Rational homotopy theory of function spaces and Hochschild cohomology

TL;DR

This paper explores the connection between the rational homotopy groups of function spaces and Hochschild cohomology, providing a categorical model and explicit identification of the image, especially for self-equivalences.

Contribution

It offers a model categorical interpretation of the rational homotopy groups of function spaces in terms of Hochschild cohomology and identifies the image using the Hodge filtration.

Findings

Established an injective map between homotopy groups and Hochschild cohomology.

Identified the image of this map via the Hodge filtration.
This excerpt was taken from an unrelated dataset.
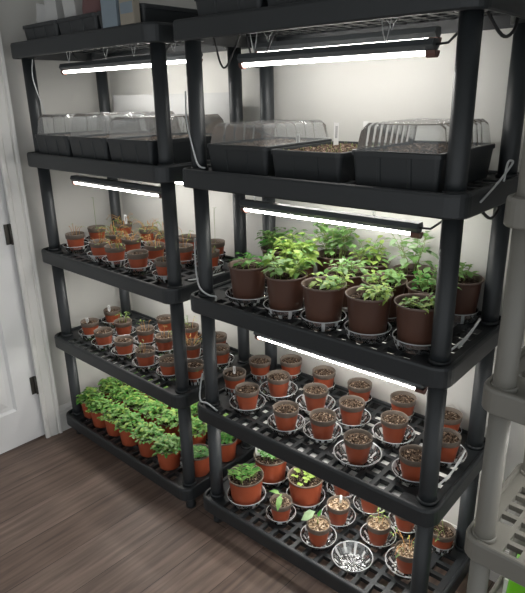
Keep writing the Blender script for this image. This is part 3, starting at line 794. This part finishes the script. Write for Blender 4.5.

Described the fundamental group of the space of self-equivalences for rationalized spaces.

Abstract

Given a map $f: X\rightarrow Y$ of simply connected spaces of finite type such. The space of based loops at $f$ of the space of maps between $X$ and $Y$ is denoted by $\Omega_{f} Map(X,Y)$. For $n> 0$, we give a model categorical interpretation of the existence (in functorial way) of an injective map of $\mathbb{Q}$-vector spaces $\pi_{n} \Omega_{f}Map(X,Y_{\mathbb{Q}}) \rightarrow HH^{-n}(C^{\ast}(Y),C^{\ast}(X)_{f})$, where $HH^{\ast}$ is the (negative) Hochschild cohomology and $C^{\ast}(X)_{f}$ is the rational cochain complex associated to $X$ equipped with a structure of $C^{\ast}(Y)$-differential graded bimodule via the induced map of differential graded algebras $f^{\ast}: C^{\ast}(Y)\rightarrow C^{\ast}(X)$. Moreover, we identifiy the image in presice way by using the Hodge filtration on Hochschild cohomology. In particular, when $X=Y$, we describe the fundamental group of the identity component of the monoid of self equivalence of a (rationalization of) space $X$ i.e., $\pi_{1} Aut(X_{\mathbb{Q}})_{id}$.